All of these things are what it means to have a birthday at the beginning of summer.

But, as I mentioned before, there's another element: I was born on a Tuesday. When I was living in Ghana, I learned that everyone knows the day of the week of their birth, and is named for it. I am Tuesday. I am Abena. I am Tuesday's child, full of grace, apparently. More like: full of good intentions.

Even before I knew the association with my birthday, I have always loved Tuesdays: they are peaceful and productive. The weekend is not far off, if you look at it right. They do not have the disappointment of a Sunday night or the panic of a Friday morning. There are so many things you believe you can accomplish when it's Tuesday. I am a Tuesday girl.

The Tuesday girl in me sees every birthday as a time to plan, to set goals. It is also a time, if I'm being honest, to punish myself for everything I wanted to have done by now. You know what I mean. To be thinner, or have saved more money, or to have done better things for this world. Those are mine. Others have others: to be married, to be someone's boss, to have traveled. Birthdays are when we keenly feel our goals, and the disappointment in ourselves for not having met them. We say: by now, by now.

But looking back on my birthdays there is only one thing that has ever mattered on those days: friendship. And with friendship comes unimaginable surprise.

Without a quiet friend, by now I would not have seen the fawns. Without a brave friend, by now I would not have taken a boat to Korea. Without a lonely friend, by now I would not have pie on my doorstep. Without friends I would never have danced in a backyard by now, acted in a play by now, began an improv business by now, published a word of writing by now.

And friendship is contained within other things.

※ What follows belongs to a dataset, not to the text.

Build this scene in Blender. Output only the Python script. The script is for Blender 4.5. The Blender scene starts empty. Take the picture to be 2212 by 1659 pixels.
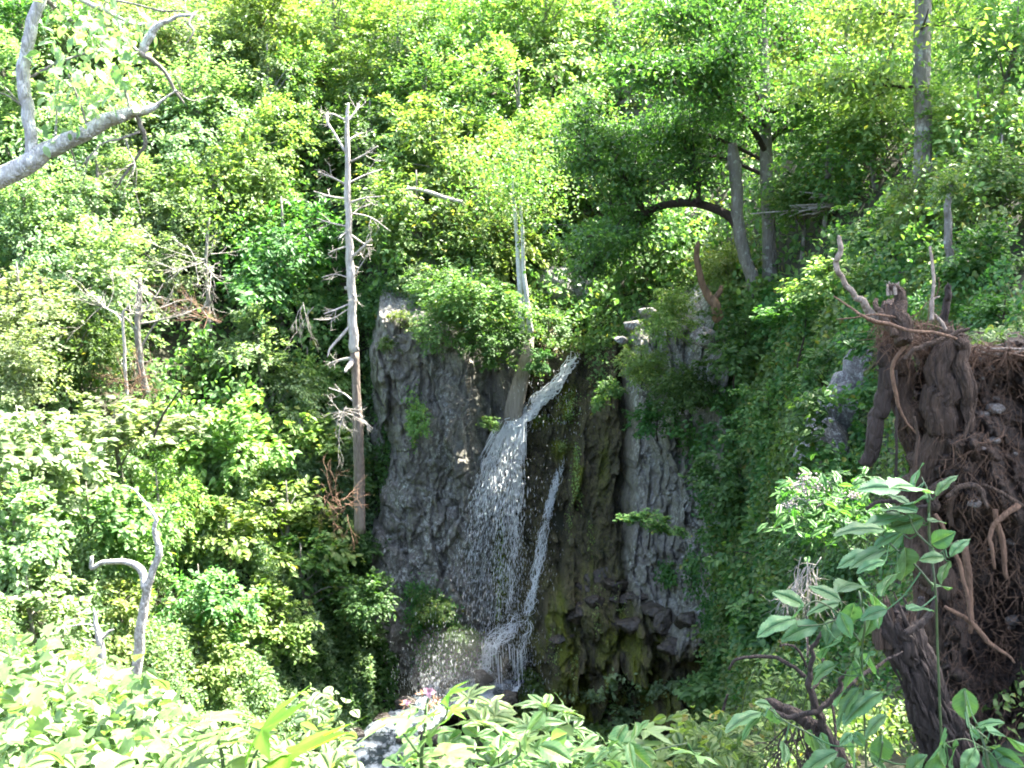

Greg's friendship takes me out on a Vespa. My best friends now are my business partners and coworkers; many of my teachers have spoken to me with love and respect. Very real friendships with very fictional characters shaped my mind. My father's friendship with his daughter picked out a dinosaur necklace.

Right now on my facebook wall there are salutations from a teacher, an old student, elementary school friends, college friends, Ghana friends, China friends, writer friends, ex-coworkers, Hartford friends, New York friends, my mother, my previously long-long cousins, my boss, friends who once did not like me and now do. Friends who taught me how to grow up and how to grow older.

Without you all, I do not know who I would be by now. I would not be this person.  I would not know how to live nor how to love. I am not perfect and I will never be. But I am so glad, and so grateful, that by now, I know how many different kinds of people in this world can be wonderful.

To celebrate my sister Emily's birthday two weeks ago, she and my brother taught Greg and I how to rock climb. She climbed the walls with the grace of a once-reckless and now-brave and intelligent girl. And then, when I climbed, overjoyed and awkward and afraid, the rope and clips attaching us like an umbilical cord,  I looked down and she was grinning. I reached the top. She said, coming down is the best part. I pushed off. She held me by the small and simple rope, and found myself flying down from that new wall, held up by her.

Thank you all, always, for your friendship and the many new climbing walls. You have made every birthday good.